Automakers are feeling the heat and have either cut production or temporarily closed plants to correct the mounting stocks.

According to Fada data, passenger vehicle inventories now stand at 50-60 days, up from around 45 days earlier, while those of two-wheelers are even higher at 80-90 days. For commercial vehicles, inventory levels range between 45 and 50 days.

“We are asking dealers to maintain an inventory of 21 days, which is almost half the current levels,” said Ashish Kale, president of Fada.

At least four dealers from different brands, however, said there was little scope to reduce the inventories as the automakers were pushing them to buy stock despite there being no demand even with heavy discounting and other sops on offer.

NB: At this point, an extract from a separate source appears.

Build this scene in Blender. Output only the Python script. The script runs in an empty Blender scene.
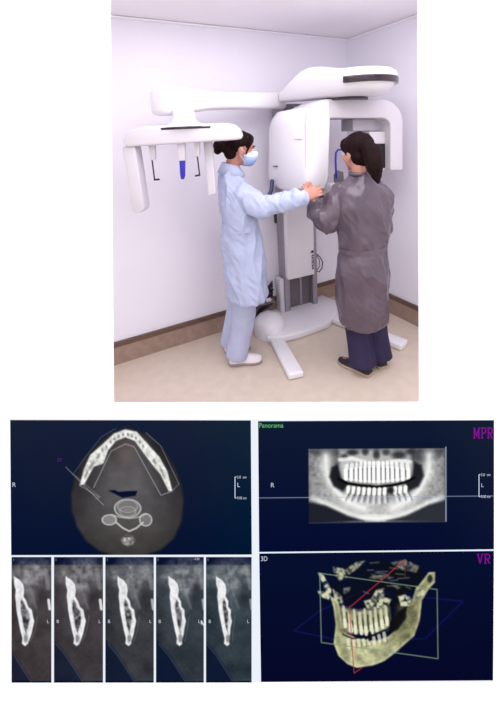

While 70-75 per cent of car sales were previously financed in-house by NBFC or bank agents sitting at a dealership, this has fallen to about

50 per cent, say dealers, as buyers struggle to qualify under the more stringent lending norms put in place by lenders that are under pressure to shore up their books.

Moreover, as many NBFCs typically lent to less creditworthy clients, the banks are reluctant to rush in to fill the void, as they themselves struggle to cope with an existing pile of about $150 billion in bad loans.

“The banking sector is certainly one of the factors that has affected the growth of the industry,” said R.C. Bhargava, chair of Maruti Suzuki, noting that the interest rates for car buyers have gone up in the last 12 months despite the central bank cutting rates.

With the auto sector employing more than 35 million people directly and indirectly, and contributing more than 7 per cent to India’s GDP and accounting for 49 per cent of its manufacturing GDP, the fallout from the auto slump is huge and presents a big challenge to Prime Minister Modi’s government as it begins its second term.

The entire supply chain, from vehicle manufacturers to component makers, is bleeding amid the slump. “I’ve been making my payments for the last 30 years and the lenders know me,” said Adarsh Gupta, director of finance at Autolite (India), a component-manufacturing firm.

“But even a two-day delay has people crying that I will default. I too want to pay, but because of the fall in cash flows I’m facing short-term issues and because of that it’s difficult to get more financing. This is the vicious cycle we are in.”

Still, automakers are hopeful of a recovery in the months ahead, helped by the September-December festive season that traditionally sees a surge in consumer spending.

Analysts are more sceptical, though, and say that without vehicle financing becoming cheaper and easier the chances for that are low. With no silver lining in sight, analysts fear bad debts could mount in the auto sector, forcing banks to further reduce their exposure.

“We see market prices and sales coming down, so there may be issues,” said a top official at the Indian Banks’ Association. “We could see a spillover in terms of bad loans for the overall sector, but we are going to wait and watch.”

Dealers said they were hopeful of tiding themselves over the current downturn as the broader growth story for India remains intact, but there could be a lot more pain before a recovery kicks in.

“The future is going to be multi-brand car showrooms,” said marketing consultant Vijayaraghavan. “That is the only way for dealerships to survive, going forward, as overhead costs need to be shared.”